March 1, 2006
Currency manipulation killing US auto industry

Have you ever wondered how a corporation like General Motors is on the verge of closure or why Delphi  has declared bankruptcy? Is it the competition from Japan or China that is leading to this state of affairs or is there is a hidden reason that does not meet the naked eye?

The auto industry in the US contributes nearly 4% to the GDP. The industry has lost over 200,000 jobs since 2000 and nearly 2.5 million other manufacturing jobs have been lost since 2001. In effect, these jobs are flying to other pats of the world, which have taken over the supply of these manufactured products.

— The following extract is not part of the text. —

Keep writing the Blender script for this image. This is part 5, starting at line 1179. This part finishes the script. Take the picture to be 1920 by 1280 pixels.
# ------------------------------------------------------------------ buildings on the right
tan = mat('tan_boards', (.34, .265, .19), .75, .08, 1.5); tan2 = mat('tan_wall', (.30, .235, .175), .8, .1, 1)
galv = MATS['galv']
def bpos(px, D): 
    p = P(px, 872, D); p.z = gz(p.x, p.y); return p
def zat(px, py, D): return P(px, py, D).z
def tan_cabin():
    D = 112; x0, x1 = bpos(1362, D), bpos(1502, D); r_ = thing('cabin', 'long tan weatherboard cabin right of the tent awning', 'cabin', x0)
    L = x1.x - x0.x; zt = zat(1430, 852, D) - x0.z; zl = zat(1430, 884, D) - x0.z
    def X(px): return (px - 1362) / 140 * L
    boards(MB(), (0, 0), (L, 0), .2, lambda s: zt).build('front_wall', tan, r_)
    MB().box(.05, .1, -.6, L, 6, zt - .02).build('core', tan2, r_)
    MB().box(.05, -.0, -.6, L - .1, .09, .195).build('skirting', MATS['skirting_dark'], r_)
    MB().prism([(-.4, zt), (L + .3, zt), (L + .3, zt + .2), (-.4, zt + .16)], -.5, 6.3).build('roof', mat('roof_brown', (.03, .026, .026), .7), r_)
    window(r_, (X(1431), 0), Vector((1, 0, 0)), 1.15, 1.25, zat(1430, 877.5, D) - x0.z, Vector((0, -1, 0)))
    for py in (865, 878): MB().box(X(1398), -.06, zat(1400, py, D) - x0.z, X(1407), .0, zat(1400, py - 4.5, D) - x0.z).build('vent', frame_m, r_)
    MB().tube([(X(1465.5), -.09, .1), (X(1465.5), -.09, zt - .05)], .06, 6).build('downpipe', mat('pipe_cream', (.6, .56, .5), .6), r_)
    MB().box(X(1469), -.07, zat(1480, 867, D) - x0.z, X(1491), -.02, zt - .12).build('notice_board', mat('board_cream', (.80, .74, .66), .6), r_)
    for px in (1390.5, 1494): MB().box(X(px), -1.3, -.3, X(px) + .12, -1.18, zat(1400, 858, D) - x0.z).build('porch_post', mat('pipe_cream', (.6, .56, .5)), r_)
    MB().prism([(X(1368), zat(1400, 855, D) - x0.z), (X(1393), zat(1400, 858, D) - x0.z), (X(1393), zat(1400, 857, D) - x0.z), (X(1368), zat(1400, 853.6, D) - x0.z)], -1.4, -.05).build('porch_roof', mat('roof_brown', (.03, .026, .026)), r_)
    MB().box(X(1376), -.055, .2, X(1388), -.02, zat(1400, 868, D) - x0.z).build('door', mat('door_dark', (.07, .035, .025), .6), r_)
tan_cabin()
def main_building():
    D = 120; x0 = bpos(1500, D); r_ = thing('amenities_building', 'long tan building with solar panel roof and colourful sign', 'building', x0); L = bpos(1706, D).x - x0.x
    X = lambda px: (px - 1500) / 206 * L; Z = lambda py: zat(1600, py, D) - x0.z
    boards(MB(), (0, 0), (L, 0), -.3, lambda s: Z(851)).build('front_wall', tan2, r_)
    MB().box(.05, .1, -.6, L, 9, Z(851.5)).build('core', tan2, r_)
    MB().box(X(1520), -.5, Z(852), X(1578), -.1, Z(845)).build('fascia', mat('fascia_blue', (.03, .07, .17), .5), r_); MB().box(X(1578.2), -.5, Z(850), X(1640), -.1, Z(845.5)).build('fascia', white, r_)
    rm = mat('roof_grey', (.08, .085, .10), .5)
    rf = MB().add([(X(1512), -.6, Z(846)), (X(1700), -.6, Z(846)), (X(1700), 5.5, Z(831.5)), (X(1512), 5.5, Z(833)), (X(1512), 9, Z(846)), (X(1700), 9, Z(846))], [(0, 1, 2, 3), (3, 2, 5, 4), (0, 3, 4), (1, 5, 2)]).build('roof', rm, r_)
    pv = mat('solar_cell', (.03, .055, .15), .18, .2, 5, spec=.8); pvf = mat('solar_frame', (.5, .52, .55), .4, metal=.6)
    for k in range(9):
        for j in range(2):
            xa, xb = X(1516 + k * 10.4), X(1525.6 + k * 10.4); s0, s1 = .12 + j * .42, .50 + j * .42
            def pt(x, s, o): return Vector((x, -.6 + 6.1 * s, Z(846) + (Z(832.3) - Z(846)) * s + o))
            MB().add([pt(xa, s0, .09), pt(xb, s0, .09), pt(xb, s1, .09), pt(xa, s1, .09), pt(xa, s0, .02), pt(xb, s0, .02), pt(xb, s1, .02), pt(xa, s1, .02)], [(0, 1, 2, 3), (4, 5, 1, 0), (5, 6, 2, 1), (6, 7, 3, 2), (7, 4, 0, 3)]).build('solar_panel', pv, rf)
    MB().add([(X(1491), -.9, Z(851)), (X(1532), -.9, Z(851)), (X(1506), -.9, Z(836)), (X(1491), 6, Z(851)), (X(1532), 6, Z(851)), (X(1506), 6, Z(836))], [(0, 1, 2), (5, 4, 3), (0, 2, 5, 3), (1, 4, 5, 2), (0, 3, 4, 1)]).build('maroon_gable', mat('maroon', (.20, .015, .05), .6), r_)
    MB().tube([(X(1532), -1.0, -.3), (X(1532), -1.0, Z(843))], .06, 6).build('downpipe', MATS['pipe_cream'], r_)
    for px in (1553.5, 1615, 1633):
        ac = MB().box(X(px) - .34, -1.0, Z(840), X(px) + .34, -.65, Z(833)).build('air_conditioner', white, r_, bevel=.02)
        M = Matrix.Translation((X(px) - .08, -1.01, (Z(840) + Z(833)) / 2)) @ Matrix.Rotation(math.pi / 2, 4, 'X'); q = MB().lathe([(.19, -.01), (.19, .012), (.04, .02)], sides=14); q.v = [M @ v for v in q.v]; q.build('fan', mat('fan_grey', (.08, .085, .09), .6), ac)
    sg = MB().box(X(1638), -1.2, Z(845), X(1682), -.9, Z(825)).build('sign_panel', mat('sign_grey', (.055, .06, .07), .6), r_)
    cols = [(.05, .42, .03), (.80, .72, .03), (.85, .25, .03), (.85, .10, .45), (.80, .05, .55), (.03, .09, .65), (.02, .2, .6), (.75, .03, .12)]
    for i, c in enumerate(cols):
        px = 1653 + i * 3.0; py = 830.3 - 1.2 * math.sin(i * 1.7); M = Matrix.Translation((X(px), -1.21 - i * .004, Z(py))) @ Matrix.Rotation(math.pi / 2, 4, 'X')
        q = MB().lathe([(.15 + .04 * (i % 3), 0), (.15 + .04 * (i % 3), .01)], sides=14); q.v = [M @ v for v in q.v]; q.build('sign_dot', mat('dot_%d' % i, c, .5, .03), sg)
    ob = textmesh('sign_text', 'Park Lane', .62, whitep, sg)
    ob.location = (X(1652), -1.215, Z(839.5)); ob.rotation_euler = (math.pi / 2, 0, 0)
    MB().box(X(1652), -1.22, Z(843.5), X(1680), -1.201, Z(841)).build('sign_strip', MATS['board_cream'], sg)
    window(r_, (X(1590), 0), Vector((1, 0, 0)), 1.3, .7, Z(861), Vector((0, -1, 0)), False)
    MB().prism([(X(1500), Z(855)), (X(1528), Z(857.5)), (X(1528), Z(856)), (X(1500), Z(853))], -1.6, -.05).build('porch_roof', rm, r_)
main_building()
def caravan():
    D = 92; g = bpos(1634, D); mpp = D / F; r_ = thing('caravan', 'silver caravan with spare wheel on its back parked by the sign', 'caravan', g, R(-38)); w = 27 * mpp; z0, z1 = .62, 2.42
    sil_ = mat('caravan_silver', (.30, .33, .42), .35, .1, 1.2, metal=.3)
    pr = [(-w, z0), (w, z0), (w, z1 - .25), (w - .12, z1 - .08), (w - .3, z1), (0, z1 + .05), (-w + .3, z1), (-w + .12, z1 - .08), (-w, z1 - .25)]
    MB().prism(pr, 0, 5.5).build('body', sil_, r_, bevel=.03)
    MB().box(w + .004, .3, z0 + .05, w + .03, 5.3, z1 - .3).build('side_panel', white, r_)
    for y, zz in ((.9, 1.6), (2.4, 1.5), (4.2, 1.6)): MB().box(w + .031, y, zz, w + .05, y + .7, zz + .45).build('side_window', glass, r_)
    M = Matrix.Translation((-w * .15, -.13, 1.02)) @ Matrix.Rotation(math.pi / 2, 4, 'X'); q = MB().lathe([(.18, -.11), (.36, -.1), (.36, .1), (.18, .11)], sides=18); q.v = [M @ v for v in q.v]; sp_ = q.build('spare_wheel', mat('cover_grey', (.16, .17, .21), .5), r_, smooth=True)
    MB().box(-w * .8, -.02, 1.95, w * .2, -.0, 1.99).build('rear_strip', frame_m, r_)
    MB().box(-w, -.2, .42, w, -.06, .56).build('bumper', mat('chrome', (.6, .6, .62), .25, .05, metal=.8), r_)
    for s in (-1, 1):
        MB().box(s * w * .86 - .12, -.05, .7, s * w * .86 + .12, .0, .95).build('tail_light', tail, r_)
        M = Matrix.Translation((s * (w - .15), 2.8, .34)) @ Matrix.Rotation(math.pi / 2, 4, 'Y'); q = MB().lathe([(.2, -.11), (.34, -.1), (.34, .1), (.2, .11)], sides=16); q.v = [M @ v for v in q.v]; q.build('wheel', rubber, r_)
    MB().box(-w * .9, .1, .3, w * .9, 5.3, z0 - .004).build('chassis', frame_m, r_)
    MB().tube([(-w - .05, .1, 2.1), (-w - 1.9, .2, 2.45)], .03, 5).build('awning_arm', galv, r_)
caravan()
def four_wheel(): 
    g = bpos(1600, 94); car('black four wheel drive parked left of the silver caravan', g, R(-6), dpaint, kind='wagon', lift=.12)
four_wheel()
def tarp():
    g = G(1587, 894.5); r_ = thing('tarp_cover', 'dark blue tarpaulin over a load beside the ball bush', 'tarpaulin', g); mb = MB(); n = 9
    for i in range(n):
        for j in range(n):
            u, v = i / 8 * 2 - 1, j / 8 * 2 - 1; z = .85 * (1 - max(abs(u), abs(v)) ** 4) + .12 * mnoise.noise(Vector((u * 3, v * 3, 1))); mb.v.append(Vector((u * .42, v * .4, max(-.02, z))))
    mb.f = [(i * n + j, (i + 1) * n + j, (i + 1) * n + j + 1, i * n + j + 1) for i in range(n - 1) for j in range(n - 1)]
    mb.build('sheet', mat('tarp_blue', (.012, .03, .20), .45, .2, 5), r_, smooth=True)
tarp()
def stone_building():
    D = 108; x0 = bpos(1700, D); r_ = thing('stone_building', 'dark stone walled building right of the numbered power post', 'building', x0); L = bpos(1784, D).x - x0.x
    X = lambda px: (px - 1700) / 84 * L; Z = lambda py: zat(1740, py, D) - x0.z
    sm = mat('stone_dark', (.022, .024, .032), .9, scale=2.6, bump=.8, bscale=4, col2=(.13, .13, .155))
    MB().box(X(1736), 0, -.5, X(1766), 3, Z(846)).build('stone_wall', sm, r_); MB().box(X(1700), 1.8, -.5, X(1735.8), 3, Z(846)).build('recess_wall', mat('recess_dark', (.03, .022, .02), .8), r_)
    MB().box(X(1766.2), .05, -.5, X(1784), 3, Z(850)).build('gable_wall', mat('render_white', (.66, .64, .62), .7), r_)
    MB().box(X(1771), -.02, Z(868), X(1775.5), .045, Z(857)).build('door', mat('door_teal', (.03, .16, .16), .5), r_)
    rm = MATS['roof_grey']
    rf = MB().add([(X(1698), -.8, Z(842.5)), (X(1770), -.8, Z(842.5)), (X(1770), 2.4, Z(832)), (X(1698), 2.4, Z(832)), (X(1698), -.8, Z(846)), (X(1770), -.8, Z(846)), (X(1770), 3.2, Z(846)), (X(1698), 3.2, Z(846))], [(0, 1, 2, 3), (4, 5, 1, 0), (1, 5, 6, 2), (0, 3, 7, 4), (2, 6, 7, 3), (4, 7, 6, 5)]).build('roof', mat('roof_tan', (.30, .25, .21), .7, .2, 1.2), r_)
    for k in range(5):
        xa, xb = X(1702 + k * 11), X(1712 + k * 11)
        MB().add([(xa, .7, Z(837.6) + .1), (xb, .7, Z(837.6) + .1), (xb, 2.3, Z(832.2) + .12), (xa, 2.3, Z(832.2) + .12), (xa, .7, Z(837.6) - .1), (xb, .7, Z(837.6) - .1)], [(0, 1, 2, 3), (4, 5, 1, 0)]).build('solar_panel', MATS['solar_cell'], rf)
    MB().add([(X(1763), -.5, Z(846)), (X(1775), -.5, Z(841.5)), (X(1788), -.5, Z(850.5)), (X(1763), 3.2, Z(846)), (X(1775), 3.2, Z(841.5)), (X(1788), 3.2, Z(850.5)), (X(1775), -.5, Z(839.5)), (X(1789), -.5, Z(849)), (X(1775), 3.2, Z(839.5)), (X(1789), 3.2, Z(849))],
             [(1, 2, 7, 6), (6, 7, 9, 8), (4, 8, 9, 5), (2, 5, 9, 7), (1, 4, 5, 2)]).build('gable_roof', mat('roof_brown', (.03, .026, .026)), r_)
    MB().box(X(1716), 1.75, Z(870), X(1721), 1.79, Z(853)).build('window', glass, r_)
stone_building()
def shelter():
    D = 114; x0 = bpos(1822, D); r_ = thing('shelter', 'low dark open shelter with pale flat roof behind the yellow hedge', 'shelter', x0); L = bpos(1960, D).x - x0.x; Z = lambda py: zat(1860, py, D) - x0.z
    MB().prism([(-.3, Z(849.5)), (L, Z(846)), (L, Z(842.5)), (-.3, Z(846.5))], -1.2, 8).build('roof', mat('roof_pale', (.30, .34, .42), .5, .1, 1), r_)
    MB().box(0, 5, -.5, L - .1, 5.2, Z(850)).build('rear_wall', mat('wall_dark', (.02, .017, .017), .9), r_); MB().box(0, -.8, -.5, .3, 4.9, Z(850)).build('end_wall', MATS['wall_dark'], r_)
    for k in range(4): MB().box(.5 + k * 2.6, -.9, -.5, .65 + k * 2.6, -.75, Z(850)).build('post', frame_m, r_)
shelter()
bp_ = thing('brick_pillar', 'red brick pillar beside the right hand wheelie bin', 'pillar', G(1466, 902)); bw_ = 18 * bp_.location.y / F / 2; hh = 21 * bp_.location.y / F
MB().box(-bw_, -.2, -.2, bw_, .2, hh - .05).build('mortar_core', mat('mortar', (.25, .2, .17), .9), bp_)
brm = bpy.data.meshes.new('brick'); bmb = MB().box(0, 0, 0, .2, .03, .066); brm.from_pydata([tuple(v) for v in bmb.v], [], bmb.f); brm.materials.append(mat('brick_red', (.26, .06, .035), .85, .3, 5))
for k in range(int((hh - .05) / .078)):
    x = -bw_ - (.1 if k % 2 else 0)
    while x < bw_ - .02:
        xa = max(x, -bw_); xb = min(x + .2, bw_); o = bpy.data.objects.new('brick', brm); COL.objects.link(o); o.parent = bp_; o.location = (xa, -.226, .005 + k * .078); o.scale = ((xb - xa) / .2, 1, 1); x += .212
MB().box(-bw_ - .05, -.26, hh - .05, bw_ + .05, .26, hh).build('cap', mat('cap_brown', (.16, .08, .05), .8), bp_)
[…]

If this had happened in a fairly and squarely, it is acceptable as the US has created more jobs in the services sector. However, these happenings can be linked to a phenomenon called currency manipulation and the two main culprits are the second and third largest economies in the world ie. Japan and China.

Japan and China have kept their currencies highly undervalued so that their exports are priced relatively cheaper as compared to domestic manufacturing products in the US. Japan has spent over $420 million in the last five years to keep the value of the Yen artificially low. It has been estimated that Japan’s currency is nearly 36% undervalued as compared to the US dollar. This implies that a car imported from Japan for $20,000 has a hidden subsidy of $2,400 to $7000, to the disadvantage of US auto manufacturers.

China on the other hand, has fixed the value of its currency through a governmental diktat. Its currency is undervalued at 15% to 40% giving its manufacturing sector a huge unfair advantage over America’s industry.

Thus currency manipulation by other nations is hurting theUS economy substantially and the government needs to take action and force these countries to revalue their currencies.